Anyway, when the Snowbirds and the locals meet, what is there to talk about?  Why, the weather, of course. After all, there’s so much of it.

The Tucson daily newspaper’s Weather Section includes the “coldest spot in the nation” and the “hottest spot.” It is the former that gets watched carefully, notably the winter weather in Minnesota, and there is one location in the state that gets mentioned often, like five days in a row, and that of course is Embarass. Hence the conversation:

“Is that the name of the city or a description of the residents who live there?

“It’s not a city; it’s a tiny town that is hardly a town. And their fame for coldness makes some of their residents proud.

“Huh? Goofy. My neighbor says he heard that  your town of International Falls wants to claim to be “The Ice Box of the Nation.”  That’s a dubious honor in my book. Is that true?


“Hooo-whee, If I lived there, I’d crawl in bed following the first Fall snowflake and not get out from under the covers ‘til June first.

“Hey, you learn to live with it  — and in it. Did you see the NBC’s Nightly News when they featured a long segment on the Ice Fishing contest in Brainerd, where there were 10,000 fishermen?  And they also showed  many cars and trucks driving across the lake on the ice.

“Ahhh, now you’re puttin’ me on.

“Nope, it’s true. Folks more than put up with winter, they just accept it and move on. It may be cold but so what? Life goes on much the same way, regardless of thermometer readings. if you watched the final Vikings game of the season in Minneapolis, the temp was 66 degrees inside the Metrodome and -11 outside on the streets, and when the fans  walked out, the TV man with the mic asked a couple if they were now cold. And their answer”  “Nah, it’s  just a little brisk.”  And the other, “Hey, we’re tough up here.”

Turns out the questions and answers were pretty much the same as applied to Arizona — i.e. Arid-zona —.

“How much rain here?

“Well, way back when, historically when the Biblical Flood covered the entire earth, well that year Arizona got an inch-and-a-half. Ha ha ha.

“And how about those hot summers? How hot does it get?  

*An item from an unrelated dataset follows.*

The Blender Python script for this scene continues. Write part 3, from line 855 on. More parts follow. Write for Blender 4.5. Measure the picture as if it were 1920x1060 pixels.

“Well, it gets so hot that the Robins have to use pot holders to pull worms out of the ground.

“Har har har. But hey, you’re right,  it might get a little warm, but so what? Life goes on. . . .

Stalemate? Maybe.

 So finally the question to the snowbirds the locals thought about often and asked less often: “So why do people live up there?”

Answer: Because it’s so nice in the summers.

So finally the question for the Locals that’s thought about often and asked less often: “So why do people live down there?”

Answer:  Because it’s so nice in the winters.